Id. The Court was influenced in that case by Justice O’Con-nor’s concurring opinion in Garrett v. United States, 471 U.S. 773, 105 S.Ct. 2407, 85 L.Ed.2d 764 (1985):

Decisions by this Court have consistently recognized that the finality guaranteed by the Double Jeopardy Clause is not absolute, but instead must accommodate the societal interest in prosecuting and convicting those who violate the law.

Id. at 796, 105 S.Ct. at 2420.

Were we to endorse appellants’ argument, we would hold unconstitutional as double jeopardy all testimony by any State government witness, in a proceeding by a separate sovereign, as to the proven or alleged criminal activity of a person accused or convicted under the separate sovereign’s criminal law. The Double Jeopardy .Clause would become a sword for appellants, not a shield. We do not believe that the Constitution bars such participation. We affirm the circuit court’s refusal to dismiss the indictments on Fifth Amendment grounds.

II

Finally, appellants argue that the subsequent prosecution violates the guarantees of due process contained in the Fourteenth Amendment. Any violation of due process was committed by the sentencing federal court, not the State. The error was imperfectly remedied on appeal, but it was still the *650federal court’s error. Appellants rely upon the general argument that the Fourteenth Amendment prohibits to the State those practices that are “repugnant to the conscience of mankind.” Palko v. Connecticut, 302 U.S. 319, 323, 58 S.Ct. 149, 151, 82 L.Ed. 288 (1937). We see no repugnance to constitution or conscience in refusing to permit appellants to escape prosecution for a serious State offense because they served less than one month longer of a federal sentence than they would have because a federal court erroneously used the existence of that offense against them. To hold otherwise would permit appellants to use the Constitution as a weapon in a way that was not intended. Whittlesey I, 326 Md. at 535, 606 A.2d 225.

JUDGMENT OF THE CIRCUIT COURT FOR MONTGOMERY COUNTY AFFIRMED.

COSTS TO BE PAID BY APPELLANTS.

. In its Memorandum in Aid of Sentencing submitted to the U.S. District Court prior to sentencing on the federal convictions, the government detailed other sales fraud schemes perpetrated by appellants.
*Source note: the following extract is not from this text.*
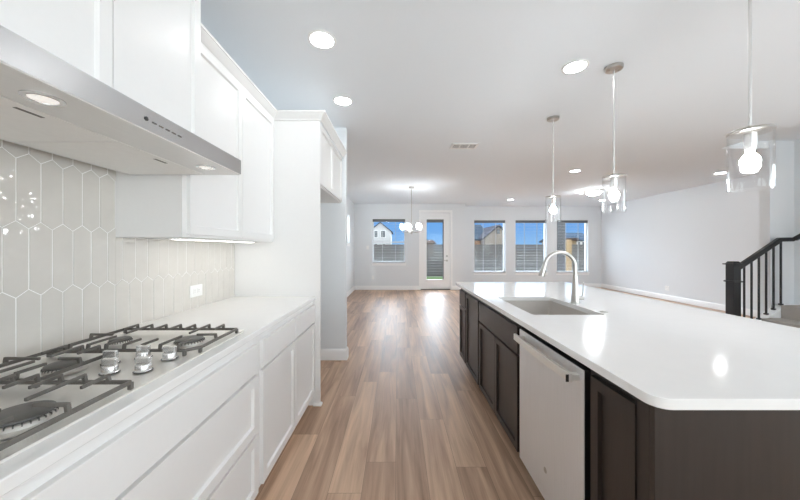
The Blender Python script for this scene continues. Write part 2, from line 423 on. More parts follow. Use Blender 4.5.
# patio door
mb = MB()
mb.box(.688, .745, YD-.02, YD, 0, 2.53); mb.box(1.685, 1.75, YD-.02, YD, 0, 2.53); mb.box(.745, 1.685, YD-.02, YD, 2.45, 2.53)
st(mb.build('trim_1', 'trim', bevel=.004))
m = MB(); gl = (.936, 1.483, .322, 2.244)
grid_wall(m, 'y', YD+.03, YD+.075, DO[0]+.004, DO[1]-.004, .025, 2.446, [gl])
door = st(m.build('door_1', 'trim', bevel=.003))
m = MB()
for a, b, e, g in ((gl[0]-.03, gl[0], gl[2]-.03, gl[3]+.03), (gl[1], gl[1]+.03, gl[2]-.03, gl[3]+.03), (gl[0], gl[1], gl[3], gl[3]+.03), (gl[0], gl[1], gl[2]-.03, gl[2])):
    m.box(a, b, YD+.018, YD+.03, e, g)
m.build('glass_frame', 'trim', door, bevel=.004)
MB().box(gl[0], gl[1], YD+.05, YD+.056, gl[2], gl[3]).build('glass_pane', 'glass', door)
MB().box(gl[0], gl[1], YD+.04, YD+.05, gl[3]-.10, gl[3]).build('blind_headrail', 'rail', door)
MB().box(gl[1]-.035, gl[1], YD+.04, YD+.05, gl[2], gl[3]-.10).build('blind_guide', 'rail', door)
MB().lathe((1.585, YD+.03, .93), [(.032, 0), (.032, -.008), (.026, -.014), (.011, -.016), (.011, -.05)], 20, 'y').bar((1.595, YD-.016, .93), (1.475, YD-.016, .93), .014, .018).build('lever_handle', 'nickel', door)
MB().lathe((1.585, YD+.03, 1.075), [(.032, 0), (.032, -.012), (.026, -.02)], 20, 'y').box(1.578, 1.592, YD-.005, YD+.012, 1.055, 1.095).build('deadbolt', 'nickel', door)
st(MB().box(DO[0], DO[1], YD-.01, YD+.16, 0, .025).build('trim_2', 'rail'))

# ------------------------------------------------------------------ left run
CF = -.702            # face of the base cabinet boxes, doors stand 20 mm proud
def base_cab(name, y0, y1, label, fronts, g=None):
    t = thing(name, ((XL+CF)/2, (y0+y1)/2, 0), label, 'cabinet', g)
    m = MB(); m.prism([(XL+.003, .0), (CF-.075, .0), (CF-.075, .1), (CF, .1), (CF, .884), (XL+.003, .884)], 'y', y0+.0005, y1-.0005); m.build('carcass', 'cab', t)
    for kind, a, b, c, d in fronts:
        m = MB()
        if kind == 'slab': m.box(CF, CF+.02, a, b, c, d); m.build('drawer_front', 'cab', t, bevel=.002)
        else:
            m.shaker(a, b, c, d, CF, 1); m.build('drawer_front' if kind == 'drawer' else 'door', 'cab', t)
    return t
base_cab('base_cabinet', -.43, .528, 'white base cabinet nearest the camera, left of the cooktop drawers', [('slab', -.41, .508, .71, .85), ('door', -.41, .045, .115, .695), ('door', .05, .508, .115, .695)], 'white base cabinets under the left counter')
base_cab('base_cabinet', .53, 1.492, 'white three-drawer base cabinet under the gas cooktop', [('slab', .55, 1.474, .708, .848), ('drawer', .55, 1.474, .418, .695), ('drawer', .55, 1.474, .115, .404)], 'white base cabinets under the left counter')
base_cab('base_cabinet', 1.493, 2.508, 'white base cabinet with two drawers over two doors beside the tall end panel', [('slab', 1.527, 2.012, .708, .848), ('slab', 2.024, 2.492, .708, .848), ('door', 1.527, 2.012, .115, .695), ('door', 2.024, 2.492, .115, .695)], 'white base cabinets under the left counter')

tag(MB().box(XL+.001, -.6825, -.45, 2.509, .885, .915).build('countertop', 'quartz', origin=(-1.02, 1, .885), bevel=.003), 'white quartz countertop along the left wall carrying the gas cooktop', 'countertop')

# picket tiles
def clip(poly, idx, lim, keep_less):
    out = []
    for i in range(len(poly)):
        a, b = poly[i-1], poly[i]
        ia = (a[idx] <= lim) if keep_less else (a[idx] >= lim); ib = (b[idx] <= lim) if keep_less else (b[idx] >= lim)
        if ia != ib:
            k = (lim-a[idx])/(b[idx]-a[idx]); out.append((a[0]+(b[0]-a[0])*k, a[1]+(b[1]-a[1])*k))
        if ib: out.append(b)
    return out
m = MB(); tw, per, p = .0752, .25, .028
for k in range(-2, 3):
    zc = 1.2755 + per*k
    for j in range(-22, 22):
        yc = 1.107 + tw*(j + .5) + (tw/2 if k % 2 else 0)
        hw = tw/2 - .0021; hs = .111; hp = .139-.0028
        base_poly = [(yc-hw, zc-hs), (yc, zc-hp), (yc+hw, zc-hs), (yc+hw, zc+hs), (yc, zc+hp), (yc-hw, zc+hs)]
        for (ya, yb, za, zb) in ((-.45, .532, .917, 1.368), (.532, 1.447, .917, 1.69), (1.447, 2.507, .917, 1.368)):
            pl = base_poly
            for idx, lim, less in ((0, ya, False), (0, yb, True), (1, za, False), (1, zb, True)):
                if pl: pl = clip(pl, idx, lim, less)
            if len(pl) < 3: continue
            ty, tz, bx_ = max(-.011, min(.011, random.gauss(0, .006))), max(-.0045, min(.0045, random.gauss(0, .0025))), random.uniform(-.0006, .0006)
            B = [m.bm.verts.new((XL+.002, y, z)) for y, z in pl]
            F = [m.bm.verts.new((XL+.0085 + bx_ + ty*(y-yc) + tz*(z-zc), y, z)) for y, z in pl]
            n = len(pl)
            for i in range(n): m.bm.faces.new((B[i], B[(i+1)%n], F[(i+1)%n], F[i]))
            m.bm.faces.new(F)
tb = m.build('tile_backsplash', 'tile', origin=(XL, 1, .915)); tag(tb, 'glossy greige elongated hexagon tile backsplash behind the cooktop', 'backsplash')
m = MB(); m.box(XL+.0005, XL+.0068, -.45, .532, .9155, 1.3685); m.box(XL+.0005, XL+.0068, .532, 1.447, .9155, 1.69); m.box(XL+.0005, XL+.0068, 1.447, 2.507, .9155, 1.3685); m.build('grout', 'grout', tb)

def outlet_plate(name, loc, face, wid, hgt, label, slots):
    # face: 'x+','x-','y-'; wid along the wall
    t = thing(name, loc, label, 'switch' if 'switch' in name else 'outlet')
    def bx(m, u0, u1, z0, z1, d0, d1):
        if face == 'y-': m.box(loc[0]+u0, loc[0]+u1, loc[1]-d1, loc[1]-d0, loc[2]+z0, loc[2]+z1)
        elif face == 'x+': m.box(loc[0]+d0, loc[0]+d1, loc[1]+u0, loc[1]+u1, loc[2]+z0, loc[2]+z1)
        else: m.box(loc[0]-d1, loc[0]-d0, loc[1]+u0, loc[1]+u1, loc[2]+z0, loc[2]+z1)
    m = MB(); bx(m, -wid/2, wid/2, -hgt/2, hgt/2, 0, .006); m.build('cover_plate', 'plastic', t, bevel=.002)
    for u, z, a, b in slots:
        m = MB(); bx(m, u-a/2, u+a/2, z-b/2, z+b/2, .006, .0085); q = m.build('rocker' if 'switch' in name else 'socket', 'plastic', t, bevel=.001)
        if 'switch' not in name:
            m = MB()
            for s in (-.006, .006):
                if wid > hgt: bx(m, u-.004, u+.004, z+s-.001, z+s+.001, .0085, .0088)
                else: bx(m, u+s-.001, u+s+.001, z-.004, z+.004, .0085, .0088)
            m.build('slot', 'blackplastic', q)
    return t
outlet_plate('wall_outlet', (XL+.009, 2.022, 1.03), 'x+', .122, .078, 'white horizontal outlet on the tile backsplash', [(-.02, 0, .03, .034), (.02, 0, .03, .034)])
outlet_plate('wall_outlet', (-.775, YD, .39), 'y-', .075, .118, 'white outlet low on the wall under the dining window', [(0, .02, .034, .03), (0, -.02, .034, .03)])
outlet_plate('light_switch', (-.945, YD, 1.345), 'y-', .075, .118, 'white light switch on the wall left of the dining window', [(0, 0, .034, .066)])
outlet_plate('wall_outlet', (XR, 7.67, .30), 'x-', .12, .118, 'white outlet low on the long right-hand wall', [(-.025, .02, .034, .03), (-.025, -.02, .034, .03), (.025, .02, .034, .03), (.025, -.02, .034, .03)])

# ------------------------------------------------------------------ gas cooktop
PZ = .915
ck = thing('gas_cooktop', (-1.01, .995, PZ), 'stainless five-burner gas cooktop with cast iron grates set in the left counter', 'cooktop')
X0, X1, Y0, Y1 = -1.285, -.735, .535, 1.455
m = MB(); m.prism(rrect(X0, X1, Y0, Y1, .02), 'z', PZ, PZ+.006)
m.bm.faces.ensure_lookup_table(); top = max(m.bm.faces, key=lambda f: f.calc_center_median().z if len(f.verts) > 6 else -1)
bmesh.ops.inset_individual(m.bm, faces=[top], thickness=.012, depth=.003); bmesh.ops.inset_individual(m.bm, faces=[top], thickness=.02, depth=-.003)
m.build('cooktop_plate', 'plate', ck)
PT = PZ + .006
def burner(x, y, r):
    b = MB().lathe((x, y, PT), [(r*1.35, 0), (r*1.3, .002), (r*1.12, .0035), (r*1.05, .004), (r*1.05, .013), (r*.96, .0165), (r*.92, .0165)], 40).build('burner', 'alum', ck)
    n = 30; mm = MB()
    for i in range(n):
        a = 2*PI*i/n; ca, sa = math.cos(a), math.sin(a)
        mm.bar((x+ca*r*.95, y+sa*r*.95, PT+.0135), (x+ca*r*1.065, y+sa*r*1.065, PT+.0135), .0022, .006)
    mm.build('flame_port', 'capm', b)
    MB().lathe((x, y, PT+.0165), [(r*.98, 0), (r*1.0, .002), (r*.98, .006), (r*.86, .0085), (r*.4, .0095), (.001, .0098)], 40).build('burner_cap', 'capm', b)
BUR = [(-.855, .68, .056), (-1.14, .69, .036), (-1.075, .965, .044), (-.855, 1.235, .05), (-1.14, 1.235, .036)]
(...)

This appeal concerns only the sentence imposed for the NPCL scheme and the indictments for the Integra scheme.

. The record does not reveal the range of sentences possible for an offense level of twelve with a one-level criminal history enhancement. Nevertheless, at the motions hearing in the circuit court, the State and appellants stipulated that appellants would have been sentenced to sixteen months of incarceration had the district court not used the Integra indictments to adjust upwardly the offense level.
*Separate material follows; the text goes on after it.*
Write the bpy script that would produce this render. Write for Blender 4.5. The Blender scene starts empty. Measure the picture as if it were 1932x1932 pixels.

. Neither the record nor appellants’ brief discloses the precise dates of appellants' initial incarceration or resentencing. The State agreed at the hearing in the circuit court that appellants would have been released on June 7, 1996 had they served a sixteen-month sentence.

. The following language of the Fifth Amendment to the Constitution of the United States prohibits double jeopardy:

[N]or shall any person be subject for the same offence to be twice put in jeopardy of life or limb....
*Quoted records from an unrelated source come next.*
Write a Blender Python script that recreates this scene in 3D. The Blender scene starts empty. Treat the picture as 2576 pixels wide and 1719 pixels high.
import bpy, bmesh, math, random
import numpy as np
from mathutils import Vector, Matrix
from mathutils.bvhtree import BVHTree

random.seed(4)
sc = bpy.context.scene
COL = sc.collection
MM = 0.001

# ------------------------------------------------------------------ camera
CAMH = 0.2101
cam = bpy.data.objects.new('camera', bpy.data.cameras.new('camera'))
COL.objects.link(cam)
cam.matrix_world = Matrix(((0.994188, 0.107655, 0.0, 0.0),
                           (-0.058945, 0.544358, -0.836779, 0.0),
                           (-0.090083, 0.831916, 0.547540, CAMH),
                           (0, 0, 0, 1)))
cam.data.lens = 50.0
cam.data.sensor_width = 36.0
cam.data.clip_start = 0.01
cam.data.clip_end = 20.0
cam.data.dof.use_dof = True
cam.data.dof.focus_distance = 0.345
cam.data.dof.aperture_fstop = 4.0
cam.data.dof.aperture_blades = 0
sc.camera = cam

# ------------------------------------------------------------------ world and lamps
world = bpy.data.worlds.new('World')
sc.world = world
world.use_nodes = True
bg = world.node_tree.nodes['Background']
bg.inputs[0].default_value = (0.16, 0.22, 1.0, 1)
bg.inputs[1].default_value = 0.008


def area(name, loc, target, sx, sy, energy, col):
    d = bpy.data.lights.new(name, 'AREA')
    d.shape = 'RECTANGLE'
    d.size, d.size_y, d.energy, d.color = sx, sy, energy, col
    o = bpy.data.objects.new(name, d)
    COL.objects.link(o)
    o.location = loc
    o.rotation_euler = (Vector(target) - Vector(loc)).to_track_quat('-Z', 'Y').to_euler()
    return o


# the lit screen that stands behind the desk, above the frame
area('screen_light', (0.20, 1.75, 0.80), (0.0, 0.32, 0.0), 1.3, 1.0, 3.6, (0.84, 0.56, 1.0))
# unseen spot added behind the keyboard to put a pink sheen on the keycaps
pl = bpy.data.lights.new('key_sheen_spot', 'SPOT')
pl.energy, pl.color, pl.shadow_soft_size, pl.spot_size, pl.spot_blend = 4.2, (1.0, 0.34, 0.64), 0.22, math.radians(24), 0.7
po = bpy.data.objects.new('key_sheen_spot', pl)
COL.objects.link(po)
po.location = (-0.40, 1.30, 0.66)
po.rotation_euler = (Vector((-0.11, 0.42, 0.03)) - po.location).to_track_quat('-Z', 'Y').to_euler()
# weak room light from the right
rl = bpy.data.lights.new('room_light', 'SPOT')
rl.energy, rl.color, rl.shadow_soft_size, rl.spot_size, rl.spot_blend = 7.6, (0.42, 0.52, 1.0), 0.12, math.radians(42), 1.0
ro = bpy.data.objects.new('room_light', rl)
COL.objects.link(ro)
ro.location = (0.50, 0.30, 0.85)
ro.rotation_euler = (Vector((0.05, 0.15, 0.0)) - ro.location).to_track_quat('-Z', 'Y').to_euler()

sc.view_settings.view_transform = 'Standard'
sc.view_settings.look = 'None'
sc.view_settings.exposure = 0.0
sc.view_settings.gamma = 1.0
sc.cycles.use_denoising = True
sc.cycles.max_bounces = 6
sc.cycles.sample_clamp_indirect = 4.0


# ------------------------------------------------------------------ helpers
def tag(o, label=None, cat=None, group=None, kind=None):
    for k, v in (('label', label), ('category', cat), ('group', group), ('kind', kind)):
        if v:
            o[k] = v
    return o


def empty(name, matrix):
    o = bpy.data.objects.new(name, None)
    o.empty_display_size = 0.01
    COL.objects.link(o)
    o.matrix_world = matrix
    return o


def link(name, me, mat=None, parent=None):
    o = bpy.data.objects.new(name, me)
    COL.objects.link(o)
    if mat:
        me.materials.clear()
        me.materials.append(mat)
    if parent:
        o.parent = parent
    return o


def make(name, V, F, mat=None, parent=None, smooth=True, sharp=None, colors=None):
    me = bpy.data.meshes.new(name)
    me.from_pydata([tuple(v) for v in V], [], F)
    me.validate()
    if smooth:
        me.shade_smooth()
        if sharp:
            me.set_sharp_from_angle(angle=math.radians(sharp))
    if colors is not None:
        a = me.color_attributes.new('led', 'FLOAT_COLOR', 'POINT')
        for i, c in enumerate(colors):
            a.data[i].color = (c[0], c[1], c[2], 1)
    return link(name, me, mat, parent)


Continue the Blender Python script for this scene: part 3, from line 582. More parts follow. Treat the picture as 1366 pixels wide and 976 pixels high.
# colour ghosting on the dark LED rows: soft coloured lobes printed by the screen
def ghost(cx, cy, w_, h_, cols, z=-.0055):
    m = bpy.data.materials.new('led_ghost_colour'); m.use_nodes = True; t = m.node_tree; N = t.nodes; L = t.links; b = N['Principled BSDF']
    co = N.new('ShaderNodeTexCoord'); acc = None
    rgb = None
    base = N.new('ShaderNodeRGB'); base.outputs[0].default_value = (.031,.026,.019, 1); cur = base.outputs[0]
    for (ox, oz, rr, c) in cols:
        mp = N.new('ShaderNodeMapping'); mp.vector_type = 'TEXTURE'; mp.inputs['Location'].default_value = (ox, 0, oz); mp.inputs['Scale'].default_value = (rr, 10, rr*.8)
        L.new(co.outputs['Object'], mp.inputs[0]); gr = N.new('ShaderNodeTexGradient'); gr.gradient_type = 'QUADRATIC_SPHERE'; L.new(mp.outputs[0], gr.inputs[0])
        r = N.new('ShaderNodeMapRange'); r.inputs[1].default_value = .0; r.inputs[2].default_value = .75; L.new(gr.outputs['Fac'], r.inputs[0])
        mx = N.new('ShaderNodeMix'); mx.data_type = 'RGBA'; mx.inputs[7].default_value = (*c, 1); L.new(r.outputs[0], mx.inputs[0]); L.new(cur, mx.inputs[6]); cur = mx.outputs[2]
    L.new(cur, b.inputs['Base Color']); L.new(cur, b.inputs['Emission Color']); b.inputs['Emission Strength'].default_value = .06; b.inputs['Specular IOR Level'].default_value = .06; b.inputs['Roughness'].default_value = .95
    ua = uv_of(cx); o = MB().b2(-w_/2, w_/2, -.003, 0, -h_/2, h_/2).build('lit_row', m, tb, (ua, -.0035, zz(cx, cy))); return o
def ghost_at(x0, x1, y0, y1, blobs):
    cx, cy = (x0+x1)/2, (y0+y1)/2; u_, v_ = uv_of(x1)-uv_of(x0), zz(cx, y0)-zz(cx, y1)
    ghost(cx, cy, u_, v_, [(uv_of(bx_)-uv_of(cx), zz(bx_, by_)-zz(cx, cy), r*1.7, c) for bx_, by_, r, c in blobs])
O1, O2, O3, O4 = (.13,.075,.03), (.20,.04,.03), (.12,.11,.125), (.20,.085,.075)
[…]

The Double Jeopardy Clause applies to State criminal proceedings through the Fourteenth Amendment. Benton v. Maryland, 395 U.S. 784, 794, 89 S.Ct. 2056, 2062, 23 L.Ed.2d 707 (1969). Although the prohibition against double jeopardy is recognized in the common law of Maryland, see Middleton v. State, 318 Md. 749, 756, 569 A.2d 1276 (1990), appellants rely solely on Fifth Amendment and Fourteenth Amendment constitutional protection.

. The district court stated that it was departing upward based on “similar criminal conduct” under USSG § 2J1.7. This facial reliance on USSG § 2J1.7 presents a problem of interpretation not explicitly addressed by the D.C. Circuit Court, as this Guideline section allows an enhancement based upon a “conviction” only, 18 U.S.C. § 3147 (1997), and only in the case of a conviction for a federal offense that is committed while on release on another federal charge. Commentary, USSG § 2J1.7. Neither of these conditions are met in this case; the Integra indictments were for State offenses, and no convictions have yet been obtained.

The Circuit Court, however, relied upon its decision in Fadayini to uphold the district court’s authority to enhance appellants’ sentences for the NPCL convictions. In Fadayini, the Circuit Court affirmed a three-level upward departure under USSG § 5K2.0, which, inter alia, allows an upward departure based on aggravating circumstances “of a kind, or to a degree, not adequately taken into consideration by the Sentencing Commission in formulating the guidelines.... ” USSG § 5K2.0. The court in Fadayini held that "post-arrest criminal conduct” can be such an aggravating circumstance, Fadayini, 28 F.3d at 1242, and upheld the three-level upward departure as one analogous to USSG § 2J1.7, but permitted under § 5K2.0. Id. Thus, because the district court could not have departed upward under § 211.7, and because the Circuit Court relied on Fadayini, we are convinced that the district court in the case sub judice actually relied upon USSG § 5K2.0 to depart upward.